>> start DATASET EXCERPT

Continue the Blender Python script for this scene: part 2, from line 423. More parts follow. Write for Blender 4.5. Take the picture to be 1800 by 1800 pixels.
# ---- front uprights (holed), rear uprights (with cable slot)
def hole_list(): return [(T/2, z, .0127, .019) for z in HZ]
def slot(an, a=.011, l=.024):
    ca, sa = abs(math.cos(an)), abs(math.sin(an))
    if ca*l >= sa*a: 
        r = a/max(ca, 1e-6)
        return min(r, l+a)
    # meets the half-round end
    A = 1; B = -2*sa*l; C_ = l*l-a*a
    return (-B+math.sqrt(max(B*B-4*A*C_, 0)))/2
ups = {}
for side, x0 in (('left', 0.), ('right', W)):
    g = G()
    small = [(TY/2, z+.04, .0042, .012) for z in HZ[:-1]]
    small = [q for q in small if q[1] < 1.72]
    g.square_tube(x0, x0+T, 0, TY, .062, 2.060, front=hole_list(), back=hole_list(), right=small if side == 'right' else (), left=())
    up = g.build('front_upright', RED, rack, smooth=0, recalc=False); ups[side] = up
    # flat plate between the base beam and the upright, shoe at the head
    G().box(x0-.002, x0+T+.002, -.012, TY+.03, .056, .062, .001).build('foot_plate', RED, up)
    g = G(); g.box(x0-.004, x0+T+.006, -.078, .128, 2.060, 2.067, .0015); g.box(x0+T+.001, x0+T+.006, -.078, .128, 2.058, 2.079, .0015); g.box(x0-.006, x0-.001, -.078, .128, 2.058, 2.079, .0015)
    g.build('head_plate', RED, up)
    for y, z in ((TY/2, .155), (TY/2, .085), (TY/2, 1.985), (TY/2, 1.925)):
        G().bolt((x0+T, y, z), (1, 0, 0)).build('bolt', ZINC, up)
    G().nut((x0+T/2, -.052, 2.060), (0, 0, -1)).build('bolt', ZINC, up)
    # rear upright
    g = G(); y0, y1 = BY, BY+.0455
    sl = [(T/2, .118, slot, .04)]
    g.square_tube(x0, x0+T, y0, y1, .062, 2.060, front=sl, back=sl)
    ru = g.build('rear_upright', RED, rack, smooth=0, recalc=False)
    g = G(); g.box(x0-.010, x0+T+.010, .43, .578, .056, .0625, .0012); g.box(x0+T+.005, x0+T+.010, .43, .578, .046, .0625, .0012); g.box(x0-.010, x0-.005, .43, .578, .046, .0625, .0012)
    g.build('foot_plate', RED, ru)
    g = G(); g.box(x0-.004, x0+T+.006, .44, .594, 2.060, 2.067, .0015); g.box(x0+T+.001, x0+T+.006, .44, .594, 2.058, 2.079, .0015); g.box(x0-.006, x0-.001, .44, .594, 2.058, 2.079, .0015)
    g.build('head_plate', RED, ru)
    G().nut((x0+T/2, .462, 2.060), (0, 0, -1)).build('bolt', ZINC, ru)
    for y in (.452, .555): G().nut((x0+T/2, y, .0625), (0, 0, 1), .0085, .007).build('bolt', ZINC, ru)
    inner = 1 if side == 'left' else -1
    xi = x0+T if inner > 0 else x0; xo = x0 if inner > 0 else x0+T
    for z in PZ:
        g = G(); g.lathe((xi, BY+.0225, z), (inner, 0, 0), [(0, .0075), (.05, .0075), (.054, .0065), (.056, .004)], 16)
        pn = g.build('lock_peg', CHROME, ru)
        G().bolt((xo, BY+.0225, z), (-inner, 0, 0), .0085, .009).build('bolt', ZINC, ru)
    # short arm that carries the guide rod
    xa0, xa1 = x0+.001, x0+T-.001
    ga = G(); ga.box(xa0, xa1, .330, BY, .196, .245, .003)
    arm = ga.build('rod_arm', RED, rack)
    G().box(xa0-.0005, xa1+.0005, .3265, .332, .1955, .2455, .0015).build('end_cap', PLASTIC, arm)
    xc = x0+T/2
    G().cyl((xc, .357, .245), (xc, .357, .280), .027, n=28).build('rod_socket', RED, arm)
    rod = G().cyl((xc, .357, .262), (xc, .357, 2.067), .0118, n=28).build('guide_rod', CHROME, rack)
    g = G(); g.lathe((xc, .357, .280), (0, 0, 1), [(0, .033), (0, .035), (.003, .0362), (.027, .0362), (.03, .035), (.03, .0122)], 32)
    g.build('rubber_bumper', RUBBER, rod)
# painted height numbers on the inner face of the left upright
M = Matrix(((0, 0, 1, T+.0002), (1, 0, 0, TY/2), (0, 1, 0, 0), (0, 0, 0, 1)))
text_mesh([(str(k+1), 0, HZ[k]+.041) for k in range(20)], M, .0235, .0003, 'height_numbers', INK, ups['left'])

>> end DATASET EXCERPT

THE REQUEST: From the first line to the last, retype the data exactly.

EXERCISE RESPONSE:
Continue the Blender Python script for this scene: part 2, from line 423. More parts follow. Write for Blender 4.5. Take the picture to be 1800 by 1800 pixels.
# ---- front uprights (holed), rear uprights (with cable slot)
def hole_list(): return [(T/2, z, .0127, .019) for z in HZ]
def slot(an, a=.011, l=.024):
    ca, sa = abs(math.cos(an)), abs(math.sin(an))
    if ca*l >= sa*a: 
        r = a/max(ca, 1e-6)
        return min(r, l+a)
    # meets the half-round end
    A = 1; B = -2*sa*l; C_ = l*l-a*a
    return (-B+math.sqrt(max(B*B-4*A*C_, 0)))/2
ups = {}
for side, x0 in (('left', 0.), ('right', W)):
    g = G()
    small = [(TY/2, z+.04, .0042, .012) for z in HZ[:-1]]
    small = [q for q in small if q[1] < 1.72]
    g.square_tube(x0, x0+T, 0, TY, .062, 2.060, front=hole_list(), back=hole_list(), right=small if side == 'right' else (), left=())
    up = g.build('front_upright', RED, rack, smooth=0, recalc=False); ups[side] = up
    # flat plate between the base beam and the upright, shoe at the head
    G().box(x0-.002, x0+T+.002, -.012, TY+.03, .056, .062, .001).build('foot_plate', RED, up)
    g = G(); g.box(x0-.004, x0+T+.006, -.078, .128, 2.060, 2.067, .0015); g.box(x0+T+.001, x0+T+.006, -.078, .128, 2.058, 2.079, .0015); g.box(x0-.006, x0-.001, -.078, .128, 2.058, 2.079, .0015)
    g.build('head_plate', RED, up)
    for y, z in ((TY/2, .155), (TY/2, .085), (TY/2, 1.985), (TY/2, 1.925)):
        G().bolt((x0+T, y, z), (1, 0, 0)).build('bolt', ZINC, up)
    G().nut((x0+T/2, -.052, 2.060), (0, 0, -1)).build('bolt', ZINC, up)
    # rear upright
    g = G(); y0, y1 = BY, BY+.0455
    sl = [(T/2, .118, slot, .04)]
    g.square_tube(x0, x0+T, y0, y1, .062, 2.060, front=sl, back=sl)
    ru = g.build('rear_upright', RED, rack, smooth=0, recalc=False)
    g = G(); g.box(x0-.010, x0+T+.010, .43, .578, .056, .0625, .0012); g.box(x0+T+.005, x0+T+.010, .43, .578, .046, .0625, .0012); g.box(x0-.010, x0-.005, .43, .578, .046, .0625, .0012)
    g.build('foot_plate', RED, ru)
    g = G(); g.box(x0-.004, x0+T+.006, .44, .594, 2.060, 2.067, .0015); g.box(x0+T+.001, x0+T+.006, .44, .594, 2.058, 2.079, .0015); g.box(x0-.006, x0-.001, .44, .594, 2.058, 2.079, .0015)
    g.build('head_plate', RED, ru)
    G().nut((x0+T/2, .462, 2.060), (0, 0, -1)).build('bolt', ZINC, ru)
    for y in (.452, .555): G().nut((x0+T/2, y, .0625), (0, 0, 1), .0085, .007).build('bolt', ZINC, ru)
    inner = 1 if side == 'left' else -1
    xi = x0+T if inner > 0 else x0; xo = x0 if inner > 0 else x0+T
    for z in PZ:
        g = G(); g.lathe((xi, BY+.0225, z), (inner, 0, 0), [(0, .0075), (.05, .0075), (.054, .0065), (.056, .004)], 16)
        pn = g.build('lock_peg', CHROME, ru)
        G().bolt((xo, BY+.0225, z), (-inner, 0, 0), .0085, .009).build('bolt', ZINC, ru)
    # short arm that carries the guide rod
    xa0, xa1 = x0+.001, x0+T-.001
    ga = G(); ga.box(xa0, xa1, .330, BY, .196, .245, .003)
    arm = ga.build('rod_arm', RED, rack)
    G().box(xa0-.0005, xa1+.0005, .3265, .332, .1955, .2455, .0015).build('end_cap', PLASTIC, arm)
    xc = x0+T/2
    G().cyl((xc, .357, .245), (xc, .357, .280), .027, n=28).build('rod_socket', RED, arm)
    rod = G().cyl((xc, .357, .262), (xc, .357, 2.067), .0118, n=28).build('guide_rod', CHROME, rack)
    g = G(); g.lathe((xc, .357, .280), (0, 0, 1), [(0, .033), (0, .035), (.003, .0362), (.027, .0362), (.03, .035), (.03, .0122)], 32)
    g.build('rubber_bumper', RUBBER, rod)
# painted height numbers on the inner face of the left upright
M = Matrix(((0, 0, 1, T+.0002), (1, 0, 0, TY/2), (0, 1, 0, 0), (0, 0, 0, 1)))
text_mesh([(str(k+1), 0, HZ[k]+.041) for k in range(20)], M, .0235, .0003, 'height_numbers', INK, ups['left'])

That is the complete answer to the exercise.